- PROBLEM
Transcribe every line of the listing below without any deviation.

───── SOURCE RECORDS

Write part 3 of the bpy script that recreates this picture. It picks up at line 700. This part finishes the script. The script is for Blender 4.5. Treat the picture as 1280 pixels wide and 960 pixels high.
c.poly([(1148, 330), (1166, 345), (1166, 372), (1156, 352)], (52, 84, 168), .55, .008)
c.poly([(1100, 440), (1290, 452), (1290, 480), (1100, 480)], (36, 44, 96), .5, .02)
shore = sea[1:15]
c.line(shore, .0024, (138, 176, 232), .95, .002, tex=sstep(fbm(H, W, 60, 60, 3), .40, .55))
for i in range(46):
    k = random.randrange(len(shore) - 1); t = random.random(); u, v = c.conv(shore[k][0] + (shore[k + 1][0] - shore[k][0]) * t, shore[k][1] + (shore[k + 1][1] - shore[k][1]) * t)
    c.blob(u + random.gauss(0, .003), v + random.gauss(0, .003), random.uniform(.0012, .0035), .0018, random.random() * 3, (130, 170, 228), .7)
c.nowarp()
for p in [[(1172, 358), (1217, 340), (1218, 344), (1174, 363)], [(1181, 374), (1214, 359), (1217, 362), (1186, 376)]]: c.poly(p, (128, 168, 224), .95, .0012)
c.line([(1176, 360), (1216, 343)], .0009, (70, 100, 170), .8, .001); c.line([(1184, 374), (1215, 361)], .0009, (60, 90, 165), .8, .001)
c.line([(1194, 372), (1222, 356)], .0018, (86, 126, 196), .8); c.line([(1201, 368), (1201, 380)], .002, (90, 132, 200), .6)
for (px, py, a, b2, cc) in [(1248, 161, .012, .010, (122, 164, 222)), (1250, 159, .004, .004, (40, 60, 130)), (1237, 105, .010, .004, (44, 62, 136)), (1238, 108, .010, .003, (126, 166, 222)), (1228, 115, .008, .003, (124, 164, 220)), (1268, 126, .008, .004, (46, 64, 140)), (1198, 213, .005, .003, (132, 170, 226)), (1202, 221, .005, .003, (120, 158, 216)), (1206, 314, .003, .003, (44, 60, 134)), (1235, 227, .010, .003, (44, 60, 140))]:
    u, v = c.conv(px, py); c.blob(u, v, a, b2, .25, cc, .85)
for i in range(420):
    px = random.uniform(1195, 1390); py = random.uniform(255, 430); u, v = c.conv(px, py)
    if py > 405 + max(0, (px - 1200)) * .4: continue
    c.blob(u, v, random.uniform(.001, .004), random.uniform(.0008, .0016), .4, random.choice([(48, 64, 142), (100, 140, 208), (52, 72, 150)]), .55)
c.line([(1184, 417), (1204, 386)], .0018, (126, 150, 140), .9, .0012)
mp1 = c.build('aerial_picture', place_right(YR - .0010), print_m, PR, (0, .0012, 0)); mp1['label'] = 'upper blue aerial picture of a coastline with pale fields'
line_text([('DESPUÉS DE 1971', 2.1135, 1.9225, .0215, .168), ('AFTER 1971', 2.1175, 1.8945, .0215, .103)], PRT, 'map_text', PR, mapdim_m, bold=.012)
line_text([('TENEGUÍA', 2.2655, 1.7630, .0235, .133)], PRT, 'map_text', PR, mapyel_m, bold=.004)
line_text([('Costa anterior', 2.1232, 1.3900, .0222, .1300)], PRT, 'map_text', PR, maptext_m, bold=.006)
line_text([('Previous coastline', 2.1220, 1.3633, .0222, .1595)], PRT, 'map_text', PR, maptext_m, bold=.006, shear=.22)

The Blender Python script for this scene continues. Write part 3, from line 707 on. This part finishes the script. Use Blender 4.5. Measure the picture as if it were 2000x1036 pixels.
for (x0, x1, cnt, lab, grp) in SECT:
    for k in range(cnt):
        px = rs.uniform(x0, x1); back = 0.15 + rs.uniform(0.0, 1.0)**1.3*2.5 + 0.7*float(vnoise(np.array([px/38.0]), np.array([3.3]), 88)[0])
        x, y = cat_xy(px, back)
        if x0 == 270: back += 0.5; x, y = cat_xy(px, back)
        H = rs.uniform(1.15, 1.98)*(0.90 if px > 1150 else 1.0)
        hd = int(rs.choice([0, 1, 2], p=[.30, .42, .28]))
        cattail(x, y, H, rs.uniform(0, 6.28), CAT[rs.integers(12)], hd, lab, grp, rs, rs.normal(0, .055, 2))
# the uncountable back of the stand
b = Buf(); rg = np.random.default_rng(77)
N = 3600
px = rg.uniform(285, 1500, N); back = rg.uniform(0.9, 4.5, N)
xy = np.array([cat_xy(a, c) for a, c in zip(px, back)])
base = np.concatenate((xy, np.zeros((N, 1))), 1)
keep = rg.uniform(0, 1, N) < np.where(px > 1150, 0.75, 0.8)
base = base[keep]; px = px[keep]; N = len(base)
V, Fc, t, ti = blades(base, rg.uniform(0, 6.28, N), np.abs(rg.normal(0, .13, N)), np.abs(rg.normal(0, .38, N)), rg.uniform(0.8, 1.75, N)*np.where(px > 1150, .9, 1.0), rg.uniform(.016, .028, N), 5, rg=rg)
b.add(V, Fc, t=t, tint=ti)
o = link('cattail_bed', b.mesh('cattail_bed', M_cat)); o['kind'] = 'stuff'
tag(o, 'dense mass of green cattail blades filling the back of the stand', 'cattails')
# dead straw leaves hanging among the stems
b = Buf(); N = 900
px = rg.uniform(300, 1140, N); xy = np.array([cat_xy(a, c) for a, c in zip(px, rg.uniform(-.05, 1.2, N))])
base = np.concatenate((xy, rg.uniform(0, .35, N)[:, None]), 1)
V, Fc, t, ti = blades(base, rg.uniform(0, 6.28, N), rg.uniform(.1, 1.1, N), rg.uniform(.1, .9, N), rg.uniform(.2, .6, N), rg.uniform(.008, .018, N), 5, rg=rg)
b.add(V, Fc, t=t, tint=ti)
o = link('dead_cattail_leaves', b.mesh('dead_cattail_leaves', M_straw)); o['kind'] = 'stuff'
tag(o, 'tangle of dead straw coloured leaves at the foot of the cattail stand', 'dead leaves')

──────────

- SOLUTION TO THIS PROBLEM
Write part 3 of the bpy script that recreates this picture. It picks up at line 700. This part finishes the script. The script is for Blender 4.5. Treat the picture as 1280 pixels wide and 960 pixels high.
c.poly([(1148, 330), (1166, 345), (1166, 372), (1156, 352)], (52, 84, 168), .55, .008)
c.poly([(1100, 440), (1290, 452), (1290, 480), (1100, 480)], (36, 44, 96), .5, .02)
shore = sea[1:15]
c.line(shore, .0024, (138, 176, 232), .95, .002, tex=sstep(fbm(H, W, 60, 60, 3), .40, .55))
for i in range(46):
    k = random.randrange(len(shore) - 1); t = random.random(); u, v = c.conv(shore[k][0] + (shore[k + 1][0] - shore[k][0]) * t, shore[k][1] + (shore[k + 1][1] - shore[k][1]) * t)
    c.blob(u + random.gauss(0, .003), v + random.gauss(0, .003), random.uniform(.0012, .0035), .0018, random.random() * 3, (130, 170, 228), .7)
c.nowarp()
for p in [[(1172, 358), (1217, 340), (1218, 344), (1174, 363)], [(1181, 374), (1214, 359), (1217, 362), (1186, 376)]]: c.poly(p, (128, 168, 224), .95, .0012)
c.line([(1176, 360), (1216, 343)], .0009, (70, 100, 170), .8, .001); c.line([(1184, 374), (1215, 361)], .0009, (60, 90, 165), .8, .001)
c.line([(1194, 372), (1222, 356)], .0018, (86, 126, 196), .8); c.line([(1201, 368), (1201, 380)], .002, (90, 132, 200), .6)
for (px, py, a, b2, cc) in [(1248, 161, .012, .010, (122, 164, 222)), (1250, 159, .004, .004, (40, 60, 130)), (1237, 105, .010, .004, (44, 62, 136)), (1238, 108, .010, .003, (126, 166, 222)), (1228, 115, .008, .003, (124, 164, 220)), (1268, 126, .008, .004, (46, 64, 140)), (1198, 213, .005, .003, (132, 170, 226)), (1202, 221, .005, .003, (120, 158, 216)), (1206, 314, .003, .003, (44, 60, 134)), (1235, 227, .010, .003, (44, 60, 140))]:
    u, v = c.conv(px, py); c.blob(u, v, a, b2, .25, cc, .85)
for i in range(420):
    px = random.uniform(1195, 1390); py = random.uniform(255, 430); u, v = c.conv(px, py)
    if py > 405 + max(0, (px - 1200)) * .4: continue
    c.blob(u, v, random.uniform(.001, .004), random.uniform(.0008, .0016), .4, random.choice([(48, 64, 142), (100, 140, 208), (52, 72, 150)]), .55)
c.line([(1184, 417), (1204, 386)], .0018, (126, 150, 140), .9, .0012)
mp1 = c.build('aerial_picture', place_right(YR - .0010), print_m, PR, (0, .0012, 0)); mp1['label'] = 'upper blue aerial picture of a coastline with pale fields'
line_text([('DESPUÉS DE 1971', 2.1135, 1.9225, .0215, .168), ('AFTER 1971', 2.1175, 1.8945, .0215, .103)], PRT, 'map_text', PR, mapdim_m, bold=.012)
line_text([('TENEGUÍA', 2.2655, 1.7630, .0235, .133)], PRT, 'map_text', PR, mapyel_m, bold=.004)
line_text([('Costa anterior', 2.1232, 1.3900, .0222, .1300)], PRT, 'map_text', PR, maptext_m, bold=.006)
line_text([('Previous coastline', 2.1220, 1.3633, .0222, .1595)], PRT, 'map_text', PR, maptext_m, bold=.006, shear=.22)

The Blender Python script for this scene continues. Write part 3, from line 707 on. This part finishes the script. Use Blender 4.5. Measure the picture as if it were 2000x1036 pixels.
for (x0, x1, cnt, lab, grp) in SECT:
    for k in range(cnt):
        px = rs.uniform(x0, x1); back = 0.15 + rs.uniform(0.0, 1.0)**1.3*2.5 + 0.7*float(vnoise(np.array([px/38.0]), np.array([3.3]), 88)[0])
        x, y = cat_xy(px, back)
        if x0 == 270: back += 0.5; x, y = cat_xy(px, back)
        H = rs.uniform(1.15, 1.98)*(0.90 if px > 1150 else 1.0)
        hd = int(rs.choice([0, 1, 2], p=[.30, .42, .28]))
        cattail(x, y, H, rs.uniform(0, 6.28), CAT[rs.integers(12)], hd, lab, grp, rs, rs.normal(0, .055, 2))
# the uncountable back of the stand
b = Buf(); rg = np.random.default_rng(77)
N = 3600
px = rg.uniform(285, 1500, N); back = rg.uniform(0.9, 4.5, N)
xy = np.array([cat_xy(a, c) for a, c in zip(px, back)])
base = np.concatenate((xy, np.zeros((N, 1))), 1)
keep = rg.uniform(0, 1, N) < np.where(px > 1150, 0.75, 0.8)
base = base[keep]; px = px[keep]; N = len(base)
V, Fc, t, ti = blades(base, rg.uniform(0, 6.28, N), np.abs(rg.normal(0, .13, N)), np.abs(rg.normal(0, .38, N)), rg.uniform(0.8, 1.75, N)*np.where(px > 1150, .9, 1.0), rg.uniform(.016, .028, N), 5, rg=rg)
b.add(V, Fc, t=t, tint=ti)
o = link('cattail_bed', b.mesh('cattail_bed', M_cat)); o['kind'] = 'stuff'
tag(o, 'dense mass of green cattail blades filling the back of the stand', 'cattails')
# dead straw leaves hanging among the stems
b = Buf(); N = 900
px = rg.uniform(300, 1140, N); xy = np.array([cat_xy(a, c) for a, c in zip(px, rg.uniform(-.05, 1.2, N))])
base = np.concatenate((xy, rg.uniform(0, .35, N)[:, None]), 1)
V, Fc, t, ti = blades(base, rg.uniform(0, 6.28, N), rg.uniform(.1, 1.1, N), rg.uniform(.1, .9, N), rg.uniform(.2, .6, N), rg.uniform(.008, .018, N), 5, rg=rg)
b.add(V, Fc, t=t, tint=ti)
o = link('dead_cattail_leaves', b.mesh('dead_cattail_leaves', M_straw)); o['kind'] = 'stuff'
tag(o, 'tangle of dead straw coloured leaves at the foot of the cattail stand', 'dead leaves')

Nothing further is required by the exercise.